3.0 Introduction

One of the most significant attributes of a neural network is its ability to learn by interacting with its environment or with an information source. Learning in a neural network is normally accomplished through an adaptive procedure, known as a learning rule or algorithm whereby the weights of the network are incrementally adjusted so as to improve a predefined performance measure over time.

In the context of artificial neural networks, the process of learning is best viewed as an optimization process. More precisely, the learning process can be viewed as "search" in a multi-dimensional parameter (weight) space for a solution, which gradually optimizes a prespecified objective (criterion) function. This view is adopted in this chapter, and it allows us to unify a wide range of existing learning rules, which otherwise would have looked more like a diverse variety of learning procedures.

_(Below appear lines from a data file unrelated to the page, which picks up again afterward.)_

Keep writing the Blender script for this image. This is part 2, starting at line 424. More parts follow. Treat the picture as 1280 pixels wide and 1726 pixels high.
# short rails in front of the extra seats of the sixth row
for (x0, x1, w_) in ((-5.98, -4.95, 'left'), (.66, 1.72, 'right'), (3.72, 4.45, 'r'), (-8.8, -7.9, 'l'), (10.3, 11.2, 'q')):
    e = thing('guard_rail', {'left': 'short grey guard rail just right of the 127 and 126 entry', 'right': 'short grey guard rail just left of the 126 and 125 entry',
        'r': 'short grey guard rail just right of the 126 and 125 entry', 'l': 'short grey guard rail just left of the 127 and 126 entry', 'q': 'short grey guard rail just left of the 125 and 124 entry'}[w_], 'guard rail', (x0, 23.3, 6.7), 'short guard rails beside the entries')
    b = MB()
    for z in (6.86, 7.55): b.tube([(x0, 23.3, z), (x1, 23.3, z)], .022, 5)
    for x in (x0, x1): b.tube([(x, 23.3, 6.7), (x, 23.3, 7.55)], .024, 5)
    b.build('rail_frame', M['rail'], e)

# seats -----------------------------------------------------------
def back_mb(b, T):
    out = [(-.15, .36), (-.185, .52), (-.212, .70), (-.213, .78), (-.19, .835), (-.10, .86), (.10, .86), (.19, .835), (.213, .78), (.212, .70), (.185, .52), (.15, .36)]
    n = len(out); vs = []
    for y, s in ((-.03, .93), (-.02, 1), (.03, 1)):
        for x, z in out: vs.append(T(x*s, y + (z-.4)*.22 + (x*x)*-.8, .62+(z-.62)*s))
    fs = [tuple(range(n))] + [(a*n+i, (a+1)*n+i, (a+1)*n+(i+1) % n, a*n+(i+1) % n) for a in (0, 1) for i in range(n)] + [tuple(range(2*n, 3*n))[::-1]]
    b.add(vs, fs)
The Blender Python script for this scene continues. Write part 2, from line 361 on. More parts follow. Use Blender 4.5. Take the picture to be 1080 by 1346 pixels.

This chapter presents a number of basic learning rules for supervised, reinforced, and unsupervised learning tasks. In supervised learning (also known as learning with a teacher or associative learning), each input pattern/signal received from the environment is associated with a specific desired target pattern. Usually, the weights are synthesized gradually, and at each step of the learning process they are updated so that the error between the network's output and a corresponding desired target is reduced. On the other hand, unsupervised learning involves the clustering of (or the detection of similarities among) unlabeled patterns of a given training set. The idea here is to optimize (maximize or minimize) some criterion or performance function defined in terms of the output activity of the units in the network. Here, the weights and the outputs of the network are usually expected to converge to representations which capture the statistical regularities of the input data. Reinforcement learning involves updating the network's weights in response to an "evaluative" teacher signal; this differs from supervised learning, where the teacher signal is the "correct answer". Reinforcement learning rules may be viewed as stochastic search mechanisms that attempt to maximize the probability of positive external reinforcement for a given training set.

In most cases, these learning rules are presented in the basic form appropriate for single unit training. Exceptions are cases involving unsupervised (competitive or feature mapping) learning schemes where an essential competition mechanism necessitates the use of multiple units. For such cases, simple single layer architectures are assumed. Later chapters of this book (Chapters 5, 6, and 7) extend some of the learning rules discussed here to networks with multiple units and multiple layers.